When Rolls-Royce unveiled its first all-electric model, the Spectre, in 2022, former CEO Torsten Müller-Ötvös declared the brand would cease production of internal combustion engine vehicles by the end of the decade.

The move aligned with the industry’s broader push toward electrification, promising silent, effortless power befitting the “Rolls-Royce of cars.”

However, new CEO Chris Brownridge, who assumed the role in late 2023, has reversed course. “We can respond to our client demand … we build what is ordered,” Brownridge stated.

The company will continue offering its iconic V12 engines, which remain a cornerstone of its heritage and appeal to discerning buyers who appreciate the distinctive sound and character. He noted the original pledge was “right at the time,” but “the legislation has changed.”

While not abandoning electric vehicles entirely, the Spectre remains in production, with an electric Cullinan option forthcoming; the decision marks the end of a strict all-EV timeline. Relaxed emissions regulations and slowing EV demand, evidenced by a 47 percent drop in Spectre sales to 1,002 units in 2025, forced the reconsideration.

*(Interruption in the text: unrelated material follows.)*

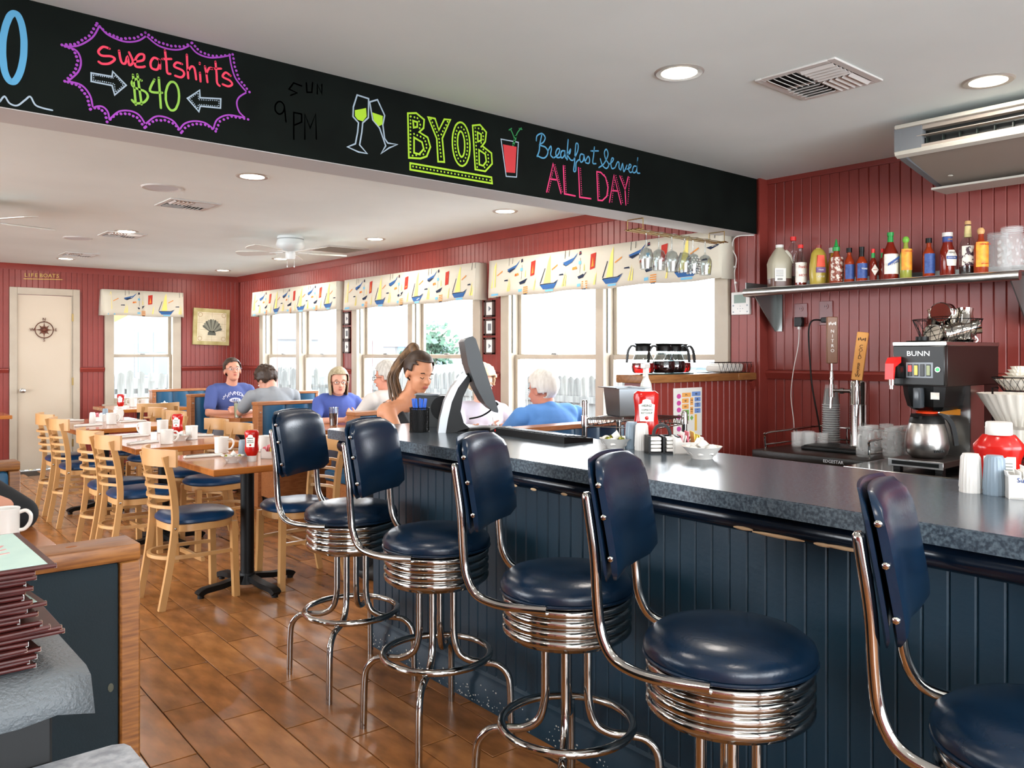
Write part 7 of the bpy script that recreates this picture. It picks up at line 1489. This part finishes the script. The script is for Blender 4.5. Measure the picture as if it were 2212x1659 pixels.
# couple by the bar: curly blonde woman facing us, white haired man with his back to us
person((3.90, 4.88, 0), -105, 'person with short curly blonde hair behind the monitor, in pale top', '#d0a08a', '#c6c4d2', ('#6a6a75', 'long'), (.02, -.01, 1.125), rot(5, 8), dict(m=HCU, kind='curly', vol=1.16, amp=.008, fr=22, seed=9), [((.03, -.18, .95), (.14, -.25, .77), (.34, -.10, .80), (.6, .8, .2), (0, 0, 1)), ((.03, .18, .95), (.14, .25, .77), (.34, .12, .80), (.6, -.8, .2), (0, 0, 1))], lean=.05, sex='f', chest=1.15, face_kw=dict(brow='#a08a6a'))
person((3.66, 3.90, 0), 80, 'person with short white hair and light blue T-shirt beside the wire rack, seen from behind', '#c98670', '#5b8fd0', ('#4a4f5a', 'long'), (.05, .01, 1.115), rot(18, 8), dict(m=HW, kind='short', amp=.003, vol=1.03), [((.04, -.21, .93), (.15, -.28, .77), (.35, -.15, .79), (.9, .3, 0), (0, 1, 0)), ((.04, .21, .93), (.15, .28, .77), (.35, .15, .79), (.9, -.3, 0), (0, -1, 0))], lean=.07, chest=1.2, hunch=.045)
# diner cut off by the left edge: only the dark sleeve and elbow show
person((.17, 3.47, 0), -75, 'person in black top at the left edge, elbow resting on the wooden table', '#c08a72', '#15171a', ('#2c2f36', 'long'), (.0, .0, 1.18), rot(10, 8), dict(m=HB, kind='short', amp=.002), [((.05, -.19, 1.0), (.14, -.26, .80), (.30, -.1, .82), (.9, .4, 0), (0, 1, 0)), ((.05, .19, .99), (.30, .335, .79), (.24, .10, .93), (-.3, -.5, .8), (0, 0, 1))], lean=.05, chest=1.0, sleeves='short', sl=.97)

# ---------------- drinks ----------------
def tumbler(x, y, z, h, r, liq, lh, label, straw=False, lemon=False):
    t = empty('drink_glass', (x, y, z), 0, label, 'drink'); b = MB(); b.lathe([(.0001, .0), (r*.78, 0), (r, h), (r*.97, h), (r*.75, .006), (.0001, .006)], 24); b.build('tumbler', clear('tumbler_clear', '#eceff0', .12, .7), t)
    b = MB(); b.lathe([(.0001, .007), (r*.75, .007), (r*(.75+.2*lh/h), lh), (.0001, lh)], 24); b.build('liquid', liq, t)
    if straw: b = MB(); b.cyl((r*.3, 0, .02), (-r*.4, 0, h+.05), .003, n=8); b.build('straw', WHITE, t)
    if lemon: b = MB(); b.lathe([(.0001, 0), (r*.6, 0), (r*.6, .006), (.0001, .006)], 18, M=Matrix.Translation((0, 0, lh*.8)) @ Matrix.Rotation(.9, 4, 'X')); b.build('lemon_slice', mat('lemon', '#e0cf6a', .5), t)
tumbler(3.36, 6.20, .75, .155, .042, mat('cola', '#2e0e0c', .1), .105, 'tall glass of cola in front of the woman in blue'); tumbler(3.12, 7.62, .75, .155, .042, mat('lemonade', '#d8dfb8', .2), .13, 'glass of lemonade on the table of the man with crossed arms', lemon=True)
ICE = mat('iced_water', '#cfd3d4', .15); tumbler(3.36, 4.40, .75, .12, .04, ICE, .05, 'clear plastic cup with lemon, left of the straw cup', lemon=True); tumbler(3.56, 4.32, .75, .12, .042, ICE, .06, 'clear plastic cup with straw and lemon', straw=True, lemon=True)

# ---------------- outside ----------------
gd = MB(); gd.box(4.67, 60, -25, 60, -.5, -.42); gd.box(-30, 4.67, 11.1, 60, -.5, -.42); tag(gd.build('ground', mat('asphalt', '#a3a4a4', .9, col2='#b0b1b0', scale=.6), smooth=0), kind='structure', label='pale asphalt outside the windows')
PK = [mat('weathered_picket', '#686b69', .9, col2='#4b4e4c', scale=3, stretch=(6, 6, .6)), mat('weathered_picket2', '#757775', .9, col2='#575a56', scale=3, stretch=(6, 6, .6))]
def fence(P0, d, n, label, cnt_s, step=.115, gap=.02, h=1.08):
    t = empty('picket_fence', (P0[0], P0[1], -.42), math.atan2(d[1], d[0]), label, 'fence'); w = step-gap; H = h+.42; ms = []
    for m in PK:
        b = MB(); b.prism([(0, 0), (w, 0), (w, H-.03), (w/2+.01, H), (w/2-.01, H), (0, H-.03)], -.01, .01, 'y'); ms.append(b.build('picket', m, t))
    L = n*step
    for i in range(n):
        if i < 2: o = ms[i]
        else: o = ms[R_.randrange(2)].copy(); COL.objects.link(o); o.parent = t
        o.location = (i*step, 0, R_.uniform(-.03, .02)); o.rotation_euler = (0, R_.uniform(-.012, .012), 0)
    for z in (.35, 1.15): bx('rail', PK[0], t, 0, L, .012, .04, z, z+.08)
fence((7.5, 3.0), (0, 1), 130, 'weathered grey picket fence outside the wide windows', 0); fence((2.0, 13.6), (1, 0), 36, 'weathered grey picket fence outside the far small window', 0, step=.15, gap=.045)
def house(x, y, w, d, h, rh, rz, label, col='#74777a', roof='#65696d'):
    t = empty('house', (x, y, -.42), R2D(rz), label, 'house'); SID = mat('siding_'+col[1:], col, .9); RF = mat('roof_'+roof[1:], roof, .9)
    bx('walls', SID, t, -w/2, w/2, -d/2, d/2, 0, h); b = MB(); b.prism([(-d/2, h), (d/2, h), (0, h+rh)], -w/2, w/2, 'x'); b.build('gable', SID, t); b = MB()
    for s in (-1, 1): b.add([(-w/2-.3, s*(d/2+.3), h-.15), (w/2+.3, s*(d/2+.3), h-.15), (w/2+.3, 0, h+rh+.12), (-w/2-.3, 0, h+rh+.12), (-w/2-.3, s*(d/2+.3), h-.25), (w/2+.3, s*(d/2+.3), h-.25), (w/2+.3, 0, h+rh), (-w/2-.3, 0, h+rh)], [(0, 1, 2, 3), (4, 5, 6, 7), (0, 1, 5, 4), (0, 3, 7, 4), (1, 2, 6, 5)])
    b.build('roof', RF, t, smooth=0); WBL = mat('house_window_blue', '#4f6c80', .2)
    for face_, sgn in (('x', -1), ('y', -1)):
        L = (d if face_ == 'x' else w); n = max(2, int(L/3))
        for i in range(n):
            for z in ([1.2, 3.9] if h > 4.5 else [1.2]):
                u = -L/2+L*(i+.5)/n; fr_ = MB(); q = (-w/2-.04, -w/2, u-.5, u+.5) if face_ == 'x' else (u-.5, u+.5, -d/2-.04, -d/2); f = fr_.box(*q, z-.05, z+1.25).build('window_frame', mat('house_trim', '#6f7274', .8), t)
                for a in (0, 1):
                    for c2 in (0, 1):
                        q = (-w/2-.06, -w/2-.041, u-.42+.44*a, u-.02+.44*a) if face_ == 'x' else (u-.42+.44*a, u-.02+.44*a, -d/2-.06, -d/2-.041); bx('pane', WBL, f, *q, z+.02+.6*c2, z+.58+.6*c2)
    return t
house(27, 55, 7, 8, 3.0, 1.9, 0, 'pale shingled house with gable roof seen through the corner window'); house(24.5, 38.5, 5, 6, 2.4, 1.3, 0, 'small white house seen through the middle windows', '#7c7e80', '#7a5a58'); house(3.5, 27, 9, 8, 4.6, 3.0, 12, 'grey roofed house seen through the far small window')
def car(x, y, rz, col, label):
    t = empty('parked_car', (x, y, -.42), R2D(rz), label, 'car', 'parked cars outside'); P_ = mat('car_'+col[1:], col, .25, coat=.4); b = MB()
    b.prism([(-2.2, .35), (-2.2, .75), (-1.9, .88), (-1.2, .95), (-.7, 1.38), (.7, 1.42), (1.4, .98), (2.15, .85), (2.25, .4)], -.85, .85, 'y'); b.build('body', P_, t)
    for s in (-1, 1): b = MB(); b.prism([(-1.0, .97), (-.62, 1.32), (.6, 1.35), (1.15, .99)], s*.852, s*.862, 'y'); b.build('side_window', mat('car_glass', '#5d6f7a', .1), t)
    for sx in (-1.35, 1.4):
        for s in (-1, 1): b = MB(); b.cyl((sx, s*.75, .33), (sx, s*.9, .33), .33, n=24); b.build('wheel', mat('tyre', '#3a3c3d', .8), t)
car(24, 18.5, 80, '#43525f', 'silver blue parked car seen beyond the fence'); car(17, 9.3, 85, '#8a1a20', 'red parked car seen above the fence in the nearest window'); car(16.5, 22, 80, '#666c72', 'white parked car farther left beyond the fence'); car(19.5, 13.5, 95, '#44525f', 'pale parked car between the others')
def tree(x, y, label):
    t = empty('tree', (x, y, -.42), 0, label, 'tree'); b = MB(); b.tube([(0, 0, 0), (.05, 0, 1.5), (0, .05, 2.0)], .1, 8, rr=[.12, .09, .05]); b.build('trunk', mat('bark', '#7d746a', .9), t); b = MB()
    for i in range(600):
        p = Vector((R_.gauss(0, .4), R_.gauss(0, .4), 2.0+R_.gauss(0, .42))); a = Vector((R_.uniform(-1, 1), R_.uniform(-1, 1), R_.uniform(-1, 1)))*.13; c2 = a.orthogonal()*.6; b.add([p, p+a+c2, p+a*2, p+a-c2], [(0, 1, 2, 3)])
    tag(b.build('foliage', mat('pale_green_leaf', '#355241', .8), t, fix=False, smooth=0), kind='stuff')
tree(18.2, 25.8, 'small pale green tree seen through the middle window')
cr = empty('work_crane', (5.2, 19.0, -.42), R2D(0), 'pale orange crane boom seen through the far small window', 'crane'); CRM = mat('crane_orange', '#8a5430', .6)
b = MB(); b.strip([(-2.6, 0, 1.4), (2.6, 0, 4.3)], .5, .4, up=(0, 0, 1)); b.build('boom', CRM, cr)
bx('cab', CRM, cr, -3.4, -2.0, -.7, .7, .7, 2.2, ch=.05); bx('cab_window', mat('house_window_blue', '#2c4a5e', .2), cr, -3.2, -2.2, -.72, -.70, 1.3, 2.0); bx('chassis', mat('dark_chassis', '#3a3a3a', .8), cr, -3.6, 1.2, -.8, .8, .45, .75)
for x in (-3.0, -1.6, .4): b = MB(); b.cyl((x, -.85, .4), (x, .85, .4), .4, n=20); b.build('wheel', mat('tyre', '#3a3c3d', .8), cr)
text('CRANE', .4, mat('dark_chassis', '#3a3a3a', .8), 'lettering', cr, (0, -.23, 2.85), (PI/2, -R2D(29), 0)) if False else None
ldr = empty('step_ladder', (2.75, 12.6, -.42), R2D(20), 'yellow step ladder standing outside the far small window', 'ladder'); LDM = mat('ladder_yellow', '#7a6a3a', .6)
for s_ in (-1, 1):
    b = MB(); b.strip([(s_*.28, -.35, 0), (s_*.16, 0, 1.8)], .07, .03, up=(0, 1, 0)); b.build('rail', LDM, ldr); b = MB(); b.strip([(s_*.28, .45, 0), (s_*.16, .03, 1.8)], .05, .025, up=(0, 1, 0)); b.build('rear_leg', LDM, ldr)
for k in range(6): z = .28*(k+1); q = .28-.12*z/1.8; bx('step', LDM, ldr, -q, q, -.35+.35*z/1.8-.04, -.35+.35*z/1.8+.04, z-.015, z+.015)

It was a sign that perhaps Rolls-Royce owners were not inclined to believe that the company’s all-EV future was the right move.

Rolls Royce customers want more EVs, says company CEO

Rolls-Royce joins a growing roster of automakers reevaluating aggressive electrification targets.

Fellow luxury brand Bentley has pushed its full electrification from 2030 to 2035, while continuing to offer hybrids and ICE models. Mercedes-Benz walked back its 2030 all-EV goal, now aiming for about 50% electrified sales while keeping combustion engines into the 2030s. Porsche has abandoned its 80% EV sales target by 2030, delaying models and extending hybrids.

Mainstream giants are following suit. Honda canceled its U.S. EV plans, including the 0-Series and Acura RSX, facing a $15.7 billion hit as it doubles down on hybrids. Ford and General Motors have incurred tens of billions in writedowns, canceling models and pivoting to hybrids amid an industry total exceeding $70 billion in charges.

This trend reflects a pragmatic shift driven by infrastructure gaps, consumer preferences, and policy changes. In the ultra-luxury segment, where emotional connection reigns, automakers are prioritizing flexibility over rigid deadlines, ensuring brands like Rolls-Royce evolve without alienating their core clientele.